The electric car company Tesla increasingly found itself in police blotters across the country this week, more than seven weeks after President Trump’s second inauguration swept Tesla’s chief executive, Elon Musk, into the administration as a senior adviser to the President.
Musk, 53, is drawing increasing backlash for his sweeping cuts to federal agencies, a result of the newly formed cost-cutting initiative Musk has labelled the department of government efficiency.
During a demonstration on Saturday at a gleaming Tesla showroom in the West Village neighbourhood of Manhattan, protesters joined in chants of "Nobody voted for Elon Musk" and "Oligarchs out, democracy in". One held a sign saying, "Send Musk to Mars Now!!" (Musk also owns SpaceX.)
Several hundred protesters remained there for two hours, organisers said, blocking entrances and shutting down the dealership.
Some protesters entered the building, and six were arrested, said Alice Hu, an organiser. The New York police department said that five people had been issued summonses for disorderly conduct, while one faced a charge of resisting arrest.
The demonstration came at the end of a week in which employees at a Tesla dealership in Tigard, Oregon, near Portland, arrived at work on Thursday and found gunshot damage.
The police said they believed that at least seven shots had been fired, damaging three cars and shattering windows. One bullet went through a wall and into a computer monitor, the police said.

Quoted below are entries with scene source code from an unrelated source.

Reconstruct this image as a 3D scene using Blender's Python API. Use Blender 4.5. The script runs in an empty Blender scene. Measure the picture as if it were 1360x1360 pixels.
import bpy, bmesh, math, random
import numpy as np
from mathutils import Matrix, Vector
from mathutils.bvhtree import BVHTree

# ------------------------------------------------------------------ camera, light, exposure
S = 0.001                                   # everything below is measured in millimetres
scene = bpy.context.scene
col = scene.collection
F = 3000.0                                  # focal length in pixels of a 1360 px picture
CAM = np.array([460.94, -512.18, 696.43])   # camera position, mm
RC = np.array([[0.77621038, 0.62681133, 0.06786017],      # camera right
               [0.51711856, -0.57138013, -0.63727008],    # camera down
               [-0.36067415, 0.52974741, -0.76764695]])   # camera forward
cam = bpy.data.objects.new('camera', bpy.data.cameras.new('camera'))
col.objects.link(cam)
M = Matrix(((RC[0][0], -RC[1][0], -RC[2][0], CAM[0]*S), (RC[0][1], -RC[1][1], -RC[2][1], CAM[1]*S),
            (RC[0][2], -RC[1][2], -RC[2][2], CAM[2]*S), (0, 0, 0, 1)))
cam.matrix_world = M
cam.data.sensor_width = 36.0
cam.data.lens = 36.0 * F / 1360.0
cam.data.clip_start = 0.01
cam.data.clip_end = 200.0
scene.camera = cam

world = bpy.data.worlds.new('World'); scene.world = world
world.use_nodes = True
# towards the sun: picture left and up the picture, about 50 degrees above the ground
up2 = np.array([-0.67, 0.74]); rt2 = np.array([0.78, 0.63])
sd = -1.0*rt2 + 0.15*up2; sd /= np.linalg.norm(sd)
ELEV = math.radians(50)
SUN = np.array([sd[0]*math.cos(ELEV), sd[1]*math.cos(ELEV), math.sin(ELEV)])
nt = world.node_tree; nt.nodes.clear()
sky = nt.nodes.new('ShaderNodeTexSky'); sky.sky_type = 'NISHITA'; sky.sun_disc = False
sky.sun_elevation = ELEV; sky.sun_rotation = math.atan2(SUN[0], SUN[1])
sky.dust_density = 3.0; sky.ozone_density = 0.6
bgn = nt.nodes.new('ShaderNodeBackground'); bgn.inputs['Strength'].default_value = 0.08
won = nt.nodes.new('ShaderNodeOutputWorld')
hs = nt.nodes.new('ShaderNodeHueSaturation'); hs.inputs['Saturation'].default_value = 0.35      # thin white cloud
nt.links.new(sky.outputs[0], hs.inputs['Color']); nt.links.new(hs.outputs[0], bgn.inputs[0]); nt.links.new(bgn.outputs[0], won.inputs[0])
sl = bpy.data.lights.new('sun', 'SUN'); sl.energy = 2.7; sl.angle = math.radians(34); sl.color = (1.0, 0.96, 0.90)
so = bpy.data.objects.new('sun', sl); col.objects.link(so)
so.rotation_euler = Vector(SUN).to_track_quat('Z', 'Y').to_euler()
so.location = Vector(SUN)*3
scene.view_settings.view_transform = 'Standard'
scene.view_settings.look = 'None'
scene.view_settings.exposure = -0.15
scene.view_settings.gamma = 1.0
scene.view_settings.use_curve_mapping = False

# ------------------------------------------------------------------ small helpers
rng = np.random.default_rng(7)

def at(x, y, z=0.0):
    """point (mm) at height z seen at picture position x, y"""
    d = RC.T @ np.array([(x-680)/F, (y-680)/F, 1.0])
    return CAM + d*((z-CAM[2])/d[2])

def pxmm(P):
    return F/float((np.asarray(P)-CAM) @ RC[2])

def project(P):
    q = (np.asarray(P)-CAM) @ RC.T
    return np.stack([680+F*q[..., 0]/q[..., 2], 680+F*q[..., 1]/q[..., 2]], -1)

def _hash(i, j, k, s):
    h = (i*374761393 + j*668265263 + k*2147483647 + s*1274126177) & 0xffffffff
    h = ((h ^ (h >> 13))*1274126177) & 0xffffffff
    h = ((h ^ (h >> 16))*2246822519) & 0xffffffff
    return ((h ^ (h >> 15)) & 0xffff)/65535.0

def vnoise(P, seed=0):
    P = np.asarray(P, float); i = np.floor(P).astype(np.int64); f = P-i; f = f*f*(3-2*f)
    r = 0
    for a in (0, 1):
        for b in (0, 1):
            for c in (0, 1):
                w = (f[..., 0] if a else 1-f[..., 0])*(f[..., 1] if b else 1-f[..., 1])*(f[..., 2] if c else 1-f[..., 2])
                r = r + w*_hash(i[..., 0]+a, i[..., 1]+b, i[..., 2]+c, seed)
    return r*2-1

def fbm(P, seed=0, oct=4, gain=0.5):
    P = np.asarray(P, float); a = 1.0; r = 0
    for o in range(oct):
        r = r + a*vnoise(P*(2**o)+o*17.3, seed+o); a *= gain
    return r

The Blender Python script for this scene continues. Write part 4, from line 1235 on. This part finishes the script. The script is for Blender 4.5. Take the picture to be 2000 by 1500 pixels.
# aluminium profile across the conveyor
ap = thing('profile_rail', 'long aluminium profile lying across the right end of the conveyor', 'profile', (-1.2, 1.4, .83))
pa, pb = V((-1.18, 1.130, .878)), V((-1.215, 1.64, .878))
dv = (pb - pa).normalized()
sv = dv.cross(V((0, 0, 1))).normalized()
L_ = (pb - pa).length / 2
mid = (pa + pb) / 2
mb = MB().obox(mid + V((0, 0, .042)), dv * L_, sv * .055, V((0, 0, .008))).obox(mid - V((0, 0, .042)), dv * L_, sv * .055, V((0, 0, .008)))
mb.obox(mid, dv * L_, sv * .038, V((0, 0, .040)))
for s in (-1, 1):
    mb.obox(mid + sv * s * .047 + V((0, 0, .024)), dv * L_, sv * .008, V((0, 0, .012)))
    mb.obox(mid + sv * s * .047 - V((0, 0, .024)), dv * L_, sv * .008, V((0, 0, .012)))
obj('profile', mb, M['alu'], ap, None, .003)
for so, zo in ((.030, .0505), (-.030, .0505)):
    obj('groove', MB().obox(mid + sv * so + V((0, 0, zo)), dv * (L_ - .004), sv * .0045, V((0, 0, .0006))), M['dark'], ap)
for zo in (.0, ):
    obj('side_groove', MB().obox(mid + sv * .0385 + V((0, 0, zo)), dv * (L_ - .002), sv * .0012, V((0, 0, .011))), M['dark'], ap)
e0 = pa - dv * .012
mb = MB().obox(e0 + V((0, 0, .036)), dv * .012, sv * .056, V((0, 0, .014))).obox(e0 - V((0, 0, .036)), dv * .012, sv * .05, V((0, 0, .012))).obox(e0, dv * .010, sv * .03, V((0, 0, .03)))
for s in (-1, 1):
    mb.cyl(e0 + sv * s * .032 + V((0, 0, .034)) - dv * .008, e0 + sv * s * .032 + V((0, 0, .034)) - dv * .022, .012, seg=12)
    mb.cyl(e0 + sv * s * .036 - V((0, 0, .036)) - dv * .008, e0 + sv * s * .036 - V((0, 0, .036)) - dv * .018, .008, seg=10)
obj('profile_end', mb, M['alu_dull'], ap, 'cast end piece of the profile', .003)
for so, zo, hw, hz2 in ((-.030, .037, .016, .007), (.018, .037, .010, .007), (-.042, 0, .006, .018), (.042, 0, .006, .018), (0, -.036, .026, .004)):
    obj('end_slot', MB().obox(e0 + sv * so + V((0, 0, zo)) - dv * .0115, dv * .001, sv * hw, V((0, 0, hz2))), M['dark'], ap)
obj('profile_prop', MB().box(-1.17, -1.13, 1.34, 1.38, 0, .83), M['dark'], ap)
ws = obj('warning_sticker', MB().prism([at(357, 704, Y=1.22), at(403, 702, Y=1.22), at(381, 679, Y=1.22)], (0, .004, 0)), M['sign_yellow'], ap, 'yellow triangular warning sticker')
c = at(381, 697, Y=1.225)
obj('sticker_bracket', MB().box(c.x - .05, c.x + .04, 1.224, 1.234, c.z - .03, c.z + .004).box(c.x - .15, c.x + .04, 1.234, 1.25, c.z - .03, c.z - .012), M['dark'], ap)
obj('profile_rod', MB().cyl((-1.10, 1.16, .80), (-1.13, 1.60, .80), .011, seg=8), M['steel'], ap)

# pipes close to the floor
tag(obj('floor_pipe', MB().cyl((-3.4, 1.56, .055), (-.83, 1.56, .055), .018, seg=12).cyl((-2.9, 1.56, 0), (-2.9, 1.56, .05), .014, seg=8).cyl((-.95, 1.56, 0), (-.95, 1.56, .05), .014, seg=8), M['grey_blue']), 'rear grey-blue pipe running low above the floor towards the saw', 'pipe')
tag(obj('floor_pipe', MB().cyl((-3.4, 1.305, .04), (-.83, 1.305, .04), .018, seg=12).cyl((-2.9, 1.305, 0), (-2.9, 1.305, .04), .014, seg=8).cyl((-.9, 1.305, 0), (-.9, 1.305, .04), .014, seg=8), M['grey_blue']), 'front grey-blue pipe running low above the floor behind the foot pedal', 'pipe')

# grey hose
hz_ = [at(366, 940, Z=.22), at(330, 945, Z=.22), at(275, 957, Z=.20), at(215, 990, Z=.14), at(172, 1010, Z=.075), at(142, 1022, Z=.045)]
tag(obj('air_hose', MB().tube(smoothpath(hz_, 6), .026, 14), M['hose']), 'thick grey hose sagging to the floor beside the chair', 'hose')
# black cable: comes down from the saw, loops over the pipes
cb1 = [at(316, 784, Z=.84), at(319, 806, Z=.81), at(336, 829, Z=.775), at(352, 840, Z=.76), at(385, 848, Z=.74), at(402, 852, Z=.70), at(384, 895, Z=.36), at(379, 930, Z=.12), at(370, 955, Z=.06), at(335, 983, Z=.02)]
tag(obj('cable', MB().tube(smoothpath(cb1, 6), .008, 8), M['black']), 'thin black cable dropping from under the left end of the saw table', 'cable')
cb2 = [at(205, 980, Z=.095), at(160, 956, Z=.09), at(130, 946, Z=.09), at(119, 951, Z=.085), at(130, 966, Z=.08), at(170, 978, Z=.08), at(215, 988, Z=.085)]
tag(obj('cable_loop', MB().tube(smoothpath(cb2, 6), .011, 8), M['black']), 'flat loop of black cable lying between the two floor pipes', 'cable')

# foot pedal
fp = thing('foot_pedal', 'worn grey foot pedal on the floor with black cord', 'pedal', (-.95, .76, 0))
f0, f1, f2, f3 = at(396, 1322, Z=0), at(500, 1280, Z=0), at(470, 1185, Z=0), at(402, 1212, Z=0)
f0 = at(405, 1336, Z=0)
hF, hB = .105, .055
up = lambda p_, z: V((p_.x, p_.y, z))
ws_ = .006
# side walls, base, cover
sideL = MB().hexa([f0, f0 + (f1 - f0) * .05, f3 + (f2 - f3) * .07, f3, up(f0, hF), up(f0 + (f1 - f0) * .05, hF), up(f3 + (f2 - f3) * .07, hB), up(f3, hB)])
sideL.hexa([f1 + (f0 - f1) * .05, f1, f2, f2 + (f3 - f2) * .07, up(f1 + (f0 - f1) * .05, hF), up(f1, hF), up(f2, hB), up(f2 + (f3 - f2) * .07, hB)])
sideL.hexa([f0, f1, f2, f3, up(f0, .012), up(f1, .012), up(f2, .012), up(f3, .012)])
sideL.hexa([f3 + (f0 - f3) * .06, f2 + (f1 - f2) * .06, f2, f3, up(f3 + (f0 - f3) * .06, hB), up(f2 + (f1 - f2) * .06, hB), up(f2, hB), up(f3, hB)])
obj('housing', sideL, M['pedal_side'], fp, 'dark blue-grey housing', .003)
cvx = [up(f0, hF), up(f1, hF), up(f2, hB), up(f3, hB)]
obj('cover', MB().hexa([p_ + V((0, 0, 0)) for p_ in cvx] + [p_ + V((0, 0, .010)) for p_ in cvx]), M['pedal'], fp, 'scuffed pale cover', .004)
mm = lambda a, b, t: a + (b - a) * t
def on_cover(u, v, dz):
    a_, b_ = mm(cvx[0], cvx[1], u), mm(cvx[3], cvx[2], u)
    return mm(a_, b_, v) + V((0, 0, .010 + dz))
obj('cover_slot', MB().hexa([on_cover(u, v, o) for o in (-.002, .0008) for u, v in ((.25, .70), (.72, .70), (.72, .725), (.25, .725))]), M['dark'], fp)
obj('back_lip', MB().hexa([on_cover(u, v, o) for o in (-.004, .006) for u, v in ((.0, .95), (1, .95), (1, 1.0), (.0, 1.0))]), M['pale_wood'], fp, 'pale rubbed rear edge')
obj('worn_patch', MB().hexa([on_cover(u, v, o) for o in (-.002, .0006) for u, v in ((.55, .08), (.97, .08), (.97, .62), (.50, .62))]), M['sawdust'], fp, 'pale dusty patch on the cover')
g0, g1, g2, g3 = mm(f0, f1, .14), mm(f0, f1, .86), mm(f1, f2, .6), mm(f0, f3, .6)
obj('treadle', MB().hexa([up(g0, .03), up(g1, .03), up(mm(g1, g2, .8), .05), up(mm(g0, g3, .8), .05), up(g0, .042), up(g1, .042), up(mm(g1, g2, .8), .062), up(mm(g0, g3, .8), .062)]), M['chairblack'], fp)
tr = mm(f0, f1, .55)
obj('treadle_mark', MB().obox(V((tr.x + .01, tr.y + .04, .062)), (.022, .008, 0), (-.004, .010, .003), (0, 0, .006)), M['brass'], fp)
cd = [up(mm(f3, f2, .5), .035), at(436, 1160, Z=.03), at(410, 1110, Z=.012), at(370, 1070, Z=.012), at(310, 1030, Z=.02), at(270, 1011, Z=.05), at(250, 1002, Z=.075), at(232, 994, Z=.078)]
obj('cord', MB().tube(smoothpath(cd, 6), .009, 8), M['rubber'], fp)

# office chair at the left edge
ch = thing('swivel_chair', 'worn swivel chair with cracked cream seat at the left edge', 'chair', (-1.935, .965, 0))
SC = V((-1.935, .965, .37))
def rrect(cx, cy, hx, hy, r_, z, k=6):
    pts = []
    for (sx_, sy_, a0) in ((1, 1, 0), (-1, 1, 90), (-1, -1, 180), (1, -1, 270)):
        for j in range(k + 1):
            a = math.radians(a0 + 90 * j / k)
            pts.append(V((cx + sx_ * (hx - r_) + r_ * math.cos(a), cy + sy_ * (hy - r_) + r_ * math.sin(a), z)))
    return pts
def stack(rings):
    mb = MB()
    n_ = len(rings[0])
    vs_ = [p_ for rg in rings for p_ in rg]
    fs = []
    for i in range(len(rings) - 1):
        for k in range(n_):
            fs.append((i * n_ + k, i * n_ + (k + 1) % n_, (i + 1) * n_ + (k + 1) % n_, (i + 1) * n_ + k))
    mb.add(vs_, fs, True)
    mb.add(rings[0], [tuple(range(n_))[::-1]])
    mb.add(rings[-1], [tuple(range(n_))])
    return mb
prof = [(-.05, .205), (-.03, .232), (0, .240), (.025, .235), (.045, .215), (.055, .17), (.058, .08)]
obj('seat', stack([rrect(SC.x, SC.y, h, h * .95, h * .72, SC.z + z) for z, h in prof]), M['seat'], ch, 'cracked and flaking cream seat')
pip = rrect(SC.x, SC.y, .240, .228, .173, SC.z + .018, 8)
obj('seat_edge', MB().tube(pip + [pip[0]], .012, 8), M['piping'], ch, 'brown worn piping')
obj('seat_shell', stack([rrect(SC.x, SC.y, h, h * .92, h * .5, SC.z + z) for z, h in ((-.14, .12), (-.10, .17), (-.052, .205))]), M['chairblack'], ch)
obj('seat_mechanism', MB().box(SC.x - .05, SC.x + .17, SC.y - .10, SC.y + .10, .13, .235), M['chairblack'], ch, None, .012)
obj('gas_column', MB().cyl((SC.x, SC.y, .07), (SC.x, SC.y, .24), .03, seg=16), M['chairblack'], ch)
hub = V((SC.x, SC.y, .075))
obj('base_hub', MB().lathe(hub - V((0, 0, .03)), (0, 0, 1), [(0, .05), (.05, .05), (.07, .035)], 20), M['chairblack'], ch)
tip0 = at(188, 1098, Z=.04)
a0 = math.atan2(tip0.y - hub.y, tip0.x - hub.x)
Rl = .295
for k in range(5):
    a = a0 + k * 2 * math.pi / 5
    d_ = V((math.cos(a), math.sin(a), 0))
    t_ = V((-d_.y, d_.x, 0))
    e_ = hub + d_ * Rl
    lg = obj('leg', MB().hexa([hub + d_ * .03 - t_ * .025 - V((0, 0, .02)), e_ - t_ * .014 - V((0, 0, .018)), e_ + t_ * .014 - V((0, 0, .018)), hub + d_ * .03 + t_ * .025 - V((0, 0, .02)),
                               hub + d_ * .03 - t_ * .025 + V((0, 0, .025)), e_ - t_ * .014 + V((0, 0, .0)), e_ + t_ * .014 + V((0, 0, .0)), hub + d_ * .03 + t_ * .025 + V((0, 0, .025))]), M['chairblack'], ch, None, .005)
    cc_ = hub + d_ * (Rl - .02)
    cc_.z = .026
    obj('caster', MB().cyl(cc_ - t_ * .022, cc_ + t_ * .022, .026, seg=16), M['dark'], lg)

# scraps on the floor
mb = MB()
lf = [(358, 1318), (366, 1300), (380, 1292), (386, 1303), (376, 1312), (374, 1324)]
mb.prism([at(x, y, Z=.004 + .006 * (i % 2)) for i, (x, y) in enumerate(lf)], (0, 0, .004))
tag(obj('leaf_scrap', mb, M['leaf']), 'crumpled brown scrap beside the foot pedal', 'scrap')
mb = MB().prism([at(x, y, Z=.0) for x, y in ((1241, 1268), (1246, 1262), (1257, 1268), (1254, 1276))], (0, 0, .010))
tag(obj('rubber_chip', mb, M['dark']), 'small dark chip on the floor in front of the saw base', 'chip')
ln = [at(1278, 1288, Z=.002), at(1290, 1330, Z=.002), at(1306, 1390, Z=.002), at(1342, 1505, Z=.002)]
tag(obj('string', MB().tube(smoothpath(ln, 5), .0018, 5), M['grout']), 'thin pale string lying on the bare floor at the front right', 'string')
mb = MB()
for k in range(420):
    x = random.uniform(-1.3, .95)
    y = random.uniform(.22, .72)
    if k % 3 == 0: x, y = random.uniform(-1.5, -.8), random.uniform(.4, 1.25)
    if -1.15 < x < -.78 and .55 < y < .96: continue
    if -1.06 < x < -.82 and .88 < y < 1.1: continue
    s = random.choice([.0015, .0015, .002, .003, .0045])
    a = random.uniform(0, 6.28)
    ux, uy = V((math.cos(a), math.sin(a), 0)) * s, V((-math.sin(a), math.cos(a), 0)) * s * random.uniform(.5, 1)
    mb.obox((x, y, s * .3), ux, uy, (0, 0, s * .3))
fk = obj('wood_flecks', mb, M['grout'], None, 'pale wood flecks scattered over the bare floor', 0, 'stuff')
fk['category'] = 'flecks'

And on Monday, seven Tesla charging stations were intentionally set on fire at a shopping centre outside Boston, the police said. In another Boston suburb, the police arrested a man on Wednesday who had tagged six Tesla vehicles with decals of Musk in a raised-arm pose.
The police in Brookline, Massachusetts, released a video of the man saying that he had the right to deface the cars because it was his “free speech". When Musk saw the video, he responded, "Damaging the property of others, aka vandalism, is not free speech!"
Tesla did not respond to a request for comment on Saturday about the protest and vandalism.